The issue is one of judgment versus opinion. All too often it seems that those who do not see things as they would are perceived to not only disagree but to be wrong or, even worse, criminal. Groups are created and bad behavior assigned to everyone in the group.
Here, the use of polemic implies a negative yet the entire post fits the definition of the word. The choice of people to label with polemicists as an epithet is indicative of significant ignorance of the actual behavior of those people. Seldom do you see the health blogs engage in polemics such as in Dr. Schwab’s own entry and the commentators he cites, while definitely engaging in polemic discourse, do not engage in the sort of dishonesty and detachment from reality he illustrates.
Dr. Schwab sees hatred but does not illustrate what he sees as such. His perception of the prosecution of “liberals” does not fit any rational observation and, as such, indicates that his own perceptions may be suffering some bias from his feelings about things.

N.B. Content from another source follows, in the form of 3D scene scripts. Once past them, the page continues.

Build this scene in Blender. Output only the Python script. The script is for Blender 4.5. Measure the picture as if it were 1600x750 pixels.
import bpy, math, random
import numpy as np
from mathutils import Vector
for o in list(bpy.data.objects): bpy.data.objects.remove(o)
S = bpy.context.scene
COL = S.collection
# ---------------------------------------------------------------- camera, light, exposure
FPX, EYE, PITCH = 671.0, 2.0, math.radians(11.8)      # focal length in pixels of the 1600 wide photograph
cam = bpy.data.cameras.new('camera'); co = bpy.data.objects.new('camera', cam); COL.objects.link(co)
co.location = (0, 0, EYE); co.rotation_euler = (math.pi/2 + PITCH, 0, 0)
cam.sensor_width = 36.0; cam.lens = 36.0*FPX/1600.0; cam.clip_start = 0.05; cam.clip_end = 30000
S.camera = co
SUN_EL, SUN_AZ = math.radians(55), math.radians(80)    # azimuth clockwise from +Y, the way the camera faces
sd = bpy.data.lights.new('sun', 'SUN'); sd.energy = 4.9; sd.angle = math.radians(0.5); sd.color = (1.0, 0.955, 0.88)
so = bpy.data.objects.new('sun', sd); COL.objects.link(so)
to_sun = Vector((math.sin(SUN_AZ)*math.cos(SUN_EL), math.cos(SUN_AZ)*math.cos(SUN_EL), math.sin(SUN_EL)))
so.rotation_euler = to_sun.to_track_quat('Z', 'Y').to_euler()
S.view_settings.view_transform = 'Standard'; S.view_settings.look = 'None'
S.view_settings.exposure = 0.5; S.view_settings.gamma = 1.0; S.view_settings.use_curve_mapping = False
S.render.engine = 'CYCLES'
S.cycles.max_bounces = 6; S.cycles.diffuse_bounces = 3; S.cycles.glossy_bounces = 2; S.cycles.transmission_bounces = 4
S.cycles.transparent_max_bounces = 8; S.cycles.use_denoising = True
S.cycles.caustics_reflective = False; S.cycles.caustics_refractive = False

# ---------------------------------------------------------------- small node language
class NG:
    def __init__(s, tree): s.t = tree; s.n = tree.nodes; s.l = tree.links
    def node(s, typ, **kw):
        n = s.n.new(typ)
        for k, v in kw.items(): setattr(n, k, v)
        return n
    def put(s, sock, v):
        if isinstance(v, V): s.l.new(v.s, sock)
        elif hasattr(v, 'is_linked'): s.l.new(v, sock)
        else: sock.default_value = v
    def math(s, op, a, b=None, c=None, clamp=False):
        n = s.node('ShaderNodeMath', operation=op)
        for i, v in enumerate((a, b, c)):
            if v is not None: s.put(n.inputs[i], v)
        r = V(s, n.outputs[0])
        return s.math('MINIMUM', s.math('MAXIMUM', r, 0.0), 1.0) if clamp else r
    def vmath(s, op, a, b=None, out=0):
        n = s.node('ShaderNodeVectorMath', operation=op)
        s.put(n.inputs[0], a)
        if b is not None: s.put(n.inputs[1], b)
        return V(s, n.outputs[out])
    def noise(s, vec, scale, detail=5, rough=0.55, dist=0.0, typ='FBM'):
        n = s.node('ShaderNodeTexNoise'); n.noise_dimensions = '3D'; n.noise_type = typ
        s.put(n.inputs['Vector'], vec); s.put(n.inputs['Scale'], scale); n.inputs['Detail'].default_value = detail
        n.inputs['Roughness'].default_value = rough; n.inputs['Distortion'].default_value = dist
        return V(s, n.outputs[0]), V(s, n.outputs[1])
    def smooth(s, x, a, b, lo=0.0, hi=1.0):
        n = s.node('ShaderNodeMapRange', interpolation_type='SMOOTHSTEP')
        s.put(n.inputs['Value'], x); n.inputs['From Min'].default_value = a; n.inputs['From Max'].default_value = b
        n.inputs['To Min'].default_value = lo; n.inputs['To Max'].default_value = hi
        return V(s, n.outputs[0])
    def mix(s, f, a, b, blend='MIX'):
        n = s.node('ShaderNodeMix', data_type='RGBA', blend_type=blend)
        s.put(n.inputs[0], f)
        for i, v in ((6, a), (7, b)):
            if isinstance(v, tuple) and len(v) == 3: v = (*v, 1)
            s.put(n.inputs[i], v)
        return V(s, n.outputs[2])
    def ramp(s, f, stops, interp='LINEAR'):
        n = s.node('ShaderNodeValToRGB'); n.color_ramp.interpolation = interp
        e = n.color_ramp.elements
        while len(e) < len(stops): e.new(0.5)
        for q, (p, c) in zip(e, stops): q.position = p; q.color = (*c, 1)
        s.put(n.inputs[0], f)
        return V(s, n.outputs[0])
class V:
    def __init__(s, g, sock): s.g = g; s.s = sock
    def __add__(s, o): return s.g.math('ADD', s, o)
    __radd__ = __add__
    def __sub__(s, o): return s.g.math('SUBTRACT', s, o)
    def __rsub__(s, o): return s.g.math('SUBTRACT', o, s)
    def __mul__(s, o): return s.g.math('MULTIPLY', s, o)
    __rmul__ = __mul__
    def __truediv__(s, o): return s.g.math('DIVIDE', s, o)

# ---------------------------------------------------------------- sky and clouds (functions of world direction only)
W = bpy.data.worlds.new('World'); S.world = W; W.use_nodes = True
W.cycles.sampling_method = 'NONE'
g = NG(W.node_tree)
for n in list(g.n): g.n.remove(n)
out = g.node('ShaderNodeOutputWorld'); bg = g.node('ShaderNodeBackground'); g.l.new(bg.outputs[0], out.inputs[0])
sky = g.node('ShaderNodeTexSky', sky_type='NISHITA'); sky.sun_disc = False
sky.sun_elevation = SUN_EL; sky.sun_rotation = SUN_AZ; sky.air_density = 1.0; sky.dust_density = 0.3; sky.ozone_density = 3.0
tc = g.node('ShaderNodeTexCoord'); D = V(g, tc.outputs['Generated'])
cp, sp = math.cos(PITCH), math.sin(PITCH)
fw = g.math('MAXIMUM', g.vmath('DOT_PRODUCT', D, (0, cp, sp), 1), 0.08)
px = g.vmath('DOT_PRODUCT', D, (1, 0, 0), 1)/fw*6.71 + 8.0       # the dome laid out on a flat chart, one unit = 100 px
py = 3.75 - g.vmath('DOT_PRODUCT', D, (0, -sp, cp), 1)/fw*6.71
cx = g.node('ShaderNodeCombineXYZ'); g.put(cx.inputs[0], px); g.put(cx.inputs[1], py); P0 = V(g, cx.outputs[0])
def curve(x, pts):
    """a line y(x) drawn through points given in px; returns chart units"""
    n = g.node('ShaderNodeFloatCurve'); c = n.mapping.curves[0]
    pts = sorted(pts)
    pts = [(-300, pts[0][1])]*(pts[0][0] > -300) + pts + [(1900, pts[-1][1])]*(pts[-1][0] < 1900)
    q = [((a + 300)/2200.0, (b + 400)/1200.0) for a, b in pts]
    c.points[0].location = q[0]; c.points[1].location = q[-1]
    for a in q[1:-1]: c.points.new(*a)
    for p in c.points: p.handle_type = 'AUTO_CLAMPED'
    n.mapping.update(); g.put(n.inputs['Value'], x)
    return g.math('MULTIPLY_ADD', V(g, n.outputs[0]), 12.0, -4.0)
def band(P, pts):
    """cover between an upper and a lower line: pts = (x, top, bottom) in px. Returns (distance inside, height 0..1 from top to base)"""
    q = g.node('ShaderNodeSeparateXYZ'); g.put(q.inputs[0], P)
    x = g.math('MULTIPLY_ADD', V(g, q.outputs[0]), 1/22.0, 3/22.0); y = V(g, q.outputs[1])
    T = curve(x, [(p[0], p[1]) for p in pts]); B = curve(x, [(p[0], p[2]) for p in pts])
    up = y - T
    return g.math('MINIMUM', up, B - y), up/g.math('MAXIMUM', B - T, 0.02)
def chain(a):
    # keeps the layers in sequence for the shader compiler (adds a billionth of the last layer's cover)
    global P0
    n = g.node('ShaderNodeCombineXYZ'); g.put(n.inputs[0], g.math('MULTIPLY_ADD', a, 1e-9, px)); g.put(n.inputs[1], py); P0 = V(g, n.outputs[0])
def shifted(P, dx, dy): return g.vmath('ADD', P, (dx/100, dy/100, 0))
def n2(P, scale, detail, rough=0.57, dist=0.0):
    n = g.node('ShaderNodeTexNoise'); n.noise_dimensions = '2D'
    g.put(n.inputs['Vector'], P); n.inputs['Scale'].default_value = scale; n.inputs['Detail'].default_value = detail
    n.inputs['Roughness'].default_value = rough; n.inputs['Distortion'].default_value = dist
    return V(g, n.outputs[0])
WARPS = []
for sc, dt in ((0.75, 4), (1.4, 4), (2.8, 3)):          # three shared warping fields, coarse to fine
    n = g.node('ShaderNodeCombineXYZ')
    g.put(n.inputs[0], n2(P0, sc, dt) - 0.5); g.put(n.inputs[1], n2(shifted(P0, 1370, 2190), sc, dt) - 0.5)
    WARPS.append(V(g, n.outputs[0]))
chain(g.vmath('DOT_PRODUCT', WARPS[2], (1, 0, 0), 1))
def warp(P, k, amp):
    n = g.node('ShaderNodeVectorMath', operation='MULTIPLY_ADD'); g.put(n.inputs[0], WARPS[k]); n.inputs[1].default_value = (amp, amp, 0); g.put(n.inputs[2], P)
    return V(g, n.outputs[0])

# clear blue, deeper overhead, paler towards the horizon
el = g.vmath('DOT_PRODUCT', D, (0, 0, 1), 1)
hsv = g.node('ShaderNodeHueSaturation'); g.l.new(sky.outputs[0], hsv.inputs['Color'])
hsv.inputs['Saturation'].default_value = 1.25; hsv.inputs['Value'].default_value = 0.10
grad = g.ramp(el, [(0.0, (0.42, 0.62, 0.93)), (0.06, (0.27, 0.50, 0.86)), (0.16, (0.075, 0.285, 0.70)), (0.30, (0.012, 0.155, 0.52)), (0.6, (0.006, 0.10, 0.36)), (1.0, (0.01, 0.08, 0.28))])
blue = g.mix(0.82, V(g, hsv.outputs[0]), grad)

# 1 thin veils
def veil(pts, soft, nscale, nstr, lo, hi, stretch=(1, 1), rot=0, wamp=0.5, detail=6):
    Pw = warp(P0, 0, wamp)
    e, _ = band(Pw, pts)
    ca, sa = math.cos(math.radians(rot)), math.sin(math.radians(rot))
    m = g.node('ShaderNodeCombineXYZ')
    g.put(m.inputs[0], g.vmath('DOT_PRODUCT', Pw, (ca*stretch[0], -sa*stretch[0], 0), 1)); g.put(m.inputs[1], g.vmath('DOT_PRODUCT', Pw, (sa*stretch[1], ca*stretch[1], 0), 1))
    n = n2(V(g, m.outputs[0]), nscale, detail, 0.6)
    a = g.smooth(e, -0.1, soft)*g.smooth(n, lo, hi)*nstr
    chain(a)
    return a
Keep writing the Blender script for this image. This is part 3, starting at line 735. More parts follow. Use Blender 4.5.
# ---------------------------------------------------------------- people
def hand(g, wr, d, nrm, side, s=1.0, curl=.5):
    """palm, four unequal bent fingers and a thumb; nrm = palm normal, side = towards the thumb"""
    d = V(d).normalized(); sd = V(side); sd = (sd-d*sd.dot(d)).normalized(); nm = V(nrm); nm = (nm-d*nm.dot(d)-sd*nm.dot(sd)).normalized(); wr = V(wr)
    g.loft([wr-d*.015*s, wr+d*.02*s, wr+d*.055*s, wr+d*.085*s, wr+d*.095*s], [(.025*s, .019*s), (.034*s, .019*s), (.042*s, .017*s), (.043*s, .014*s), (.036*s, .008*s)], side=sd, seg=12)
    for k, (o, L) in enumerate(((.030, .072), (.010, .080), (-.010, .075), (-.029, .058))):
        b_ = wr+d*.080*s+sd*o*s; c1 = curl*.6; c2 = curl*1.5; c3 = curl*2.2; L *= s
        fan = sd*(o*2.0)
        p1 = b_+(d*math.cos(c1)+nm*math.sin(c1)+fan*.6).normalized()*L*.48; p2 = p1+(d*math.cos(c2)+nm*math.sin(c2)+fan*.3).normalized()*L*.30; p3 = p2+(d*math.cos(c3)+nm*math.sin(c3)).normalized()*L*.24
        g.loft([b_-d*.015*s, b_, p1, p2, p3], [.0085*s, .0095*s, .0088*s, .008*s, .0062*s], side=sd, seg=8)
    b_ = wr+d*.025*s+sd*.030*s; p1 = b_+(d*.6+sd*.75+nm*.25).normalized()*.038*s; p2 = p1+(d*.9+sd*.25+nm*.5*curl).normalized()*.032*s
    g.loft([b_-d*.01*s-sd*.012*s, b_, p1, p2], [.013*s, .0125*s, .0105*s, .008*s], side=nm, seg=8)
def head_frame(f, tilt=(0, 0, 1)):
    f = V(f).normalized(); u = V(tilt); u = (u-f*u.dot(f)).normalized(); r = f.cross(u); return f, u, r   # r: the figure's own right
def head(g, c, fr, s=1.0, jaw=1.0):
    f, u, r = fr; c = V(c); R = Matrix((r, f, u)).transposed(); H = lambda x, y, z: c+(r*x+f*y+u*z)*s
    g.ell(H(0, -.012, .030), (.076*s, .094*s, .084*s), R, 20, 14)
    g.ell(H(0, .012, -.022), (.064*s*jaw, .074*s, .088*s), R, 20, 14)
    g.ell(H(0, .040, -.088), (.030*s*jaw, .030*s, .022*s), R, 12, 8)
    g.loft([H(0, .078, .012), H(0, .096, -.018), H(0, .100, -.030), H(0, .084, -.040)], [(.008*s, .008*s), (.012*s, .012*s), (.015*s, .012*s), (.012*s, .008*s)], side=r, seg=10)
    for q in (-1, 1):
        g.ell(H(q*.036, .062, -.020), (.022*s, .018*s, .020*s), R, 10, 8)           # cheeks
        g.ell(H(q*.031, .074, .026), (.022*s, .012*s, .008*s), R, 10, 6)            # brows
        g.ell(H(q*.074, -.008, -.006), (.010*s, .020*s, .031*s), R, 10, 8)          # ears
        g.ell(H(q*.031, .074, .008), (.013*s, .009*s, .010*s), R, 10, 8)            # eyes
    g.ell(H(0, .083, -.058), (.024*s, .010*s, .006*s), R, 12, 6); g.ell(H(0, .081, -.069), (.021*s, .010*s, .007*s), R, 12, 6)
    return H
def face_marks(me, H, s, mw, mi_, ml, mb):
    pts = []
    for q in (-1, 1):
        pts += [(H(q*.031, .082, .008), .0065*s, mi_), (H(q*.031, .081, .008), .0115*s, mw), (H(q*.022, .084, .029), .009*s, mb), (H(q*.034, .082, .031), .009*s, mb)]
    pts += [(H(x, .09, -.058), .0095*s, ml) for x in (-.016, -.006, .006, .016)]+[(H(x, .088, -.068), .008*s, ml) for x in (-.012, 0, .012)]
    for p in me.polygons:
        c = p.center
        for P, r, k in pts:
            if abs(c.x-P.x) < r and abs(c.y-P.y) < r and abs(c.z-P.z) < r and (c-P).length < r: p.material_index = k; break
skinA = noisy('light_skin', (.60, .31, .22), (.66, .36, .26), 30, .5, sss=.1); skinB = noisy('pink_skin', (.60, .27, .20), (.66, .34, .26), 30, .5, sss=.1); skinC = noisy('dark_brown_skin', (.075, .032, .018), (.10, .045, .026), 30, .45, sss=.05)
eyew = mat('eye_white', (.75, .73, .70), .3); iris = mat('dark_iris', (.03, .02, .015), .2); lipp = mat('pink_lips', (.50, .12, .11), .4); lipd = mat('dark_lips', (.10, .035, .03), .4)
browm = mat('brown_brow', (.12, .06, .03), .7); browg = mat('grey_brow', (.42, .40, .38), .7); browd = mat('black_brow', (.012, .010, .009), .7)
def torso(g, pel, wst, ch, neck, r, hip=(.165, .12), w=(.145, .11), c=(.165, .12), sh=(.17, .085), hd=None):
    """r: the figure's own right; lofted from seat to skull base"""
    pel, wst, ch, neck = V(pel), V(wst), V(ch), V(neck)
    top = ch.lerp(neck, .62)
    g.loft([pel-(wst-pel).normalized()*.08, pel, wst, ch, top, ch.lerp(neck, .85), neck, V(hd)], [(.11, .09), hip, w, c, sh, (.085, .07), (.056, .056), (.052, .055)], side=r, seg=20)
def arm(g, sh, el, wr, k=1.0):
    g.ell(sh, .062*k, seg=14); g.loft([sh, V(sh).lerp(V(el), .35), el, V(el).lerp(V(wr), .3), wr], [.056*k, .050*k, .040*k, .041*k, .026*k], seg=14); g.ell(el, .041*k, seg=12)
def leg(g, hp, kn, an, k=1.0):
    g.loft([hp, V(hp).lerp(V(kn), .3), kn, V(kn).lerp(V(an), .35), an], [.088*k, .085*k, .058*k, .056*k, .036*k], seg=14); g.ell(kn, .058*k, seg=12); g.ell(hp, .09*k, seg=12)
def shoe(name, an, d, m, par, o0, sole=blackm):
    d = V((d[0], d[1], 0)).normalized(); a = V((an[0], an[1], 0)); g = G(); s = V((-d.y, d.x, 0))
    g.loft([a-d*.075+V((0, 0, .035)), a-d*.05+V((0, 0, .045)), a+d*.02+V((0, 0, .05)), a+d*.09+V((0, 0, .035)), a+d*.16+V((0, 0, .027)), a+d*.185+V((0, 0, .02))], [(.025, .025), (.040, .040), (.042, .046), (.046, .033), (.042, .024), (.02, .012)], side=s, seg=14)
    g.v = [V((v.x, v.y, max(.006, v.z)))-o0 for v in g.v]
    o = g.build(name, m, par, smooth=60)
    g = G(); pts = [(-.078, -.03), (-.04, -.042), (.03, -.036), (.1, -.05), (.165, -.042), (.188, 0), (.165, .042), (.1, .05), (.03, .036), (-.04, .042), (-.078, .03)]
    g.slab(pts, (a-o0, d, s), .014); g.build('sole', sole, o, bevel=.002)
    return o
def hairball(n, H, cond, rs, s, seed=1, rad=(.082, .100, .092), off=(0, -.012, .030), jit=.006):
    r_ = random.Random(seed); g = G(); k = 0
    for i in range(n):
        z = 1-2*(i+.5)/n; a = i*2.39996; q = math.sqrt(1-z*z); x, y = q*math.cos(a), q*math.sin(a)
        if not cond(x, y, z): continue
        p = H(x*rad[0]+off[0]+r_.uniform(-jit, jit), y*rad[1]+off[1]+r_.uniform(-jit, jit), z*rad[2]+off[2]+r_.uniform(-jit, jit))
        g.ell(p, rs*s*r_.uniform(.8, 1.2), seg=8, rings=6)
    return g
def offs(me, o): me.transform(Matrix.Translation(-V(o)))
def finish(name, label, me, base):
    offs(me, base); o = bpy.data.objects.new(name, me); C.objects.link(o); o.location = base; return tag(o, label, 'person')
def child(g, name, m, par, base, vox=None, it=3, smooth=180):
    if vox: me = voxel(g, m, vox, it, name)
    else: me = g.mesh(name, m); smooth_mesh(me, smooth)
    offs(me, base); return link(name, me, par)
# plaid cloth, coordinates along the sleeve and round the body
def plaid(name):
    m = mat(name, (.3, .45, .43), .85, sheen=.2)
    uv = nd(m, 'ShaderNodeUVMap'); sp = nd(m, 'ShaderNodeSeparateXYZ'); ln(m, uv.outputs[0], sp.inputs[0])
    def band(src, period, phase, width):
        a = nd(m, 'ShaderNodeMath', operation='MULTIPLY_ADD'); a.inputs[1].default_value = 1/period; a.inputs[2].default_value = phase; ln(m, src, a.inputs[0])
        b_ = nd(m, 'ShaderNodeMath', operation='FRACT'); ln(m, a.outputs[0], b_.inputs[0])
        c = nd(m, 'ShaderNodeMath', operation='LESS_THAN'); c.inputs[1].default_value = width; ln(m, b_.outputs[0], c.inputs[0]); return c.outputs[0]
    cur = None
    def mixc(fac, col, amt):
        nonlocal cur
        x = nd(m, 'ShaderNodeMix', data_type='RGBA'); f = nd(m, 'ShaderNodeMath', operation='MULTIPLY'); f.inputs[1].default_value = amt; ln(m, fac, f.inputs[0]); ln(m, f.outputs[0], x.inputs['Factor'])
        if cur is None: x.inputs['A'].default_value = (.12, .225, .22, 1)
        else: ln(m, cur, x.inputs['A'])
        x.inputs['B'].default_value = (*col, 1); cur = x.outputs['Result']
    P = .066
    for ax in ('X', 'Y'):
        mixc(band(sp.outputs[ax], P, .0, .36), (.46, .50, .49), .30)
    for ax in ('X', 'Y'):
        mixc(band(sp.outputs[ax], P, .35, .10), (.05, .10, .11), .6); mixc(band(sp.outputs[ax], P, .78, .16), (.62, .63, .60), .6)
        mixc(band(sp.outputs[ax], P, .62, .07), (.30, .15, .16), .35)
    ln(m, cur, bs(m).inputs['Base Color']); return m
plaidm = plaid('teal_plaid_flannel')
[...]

If there is any hatred to be seen, look no farther than his comments about the President. The pulling in of prognostication about history is quite indicative that emotion is at work and not rational thinking.
What you have here is not a “I disagree” but rather the expression of disagreement as a judgment. This is a confrontational approach that indicates a closed mind driven by emotion. It is an approach that does not indicate a high level of intellectual integrity.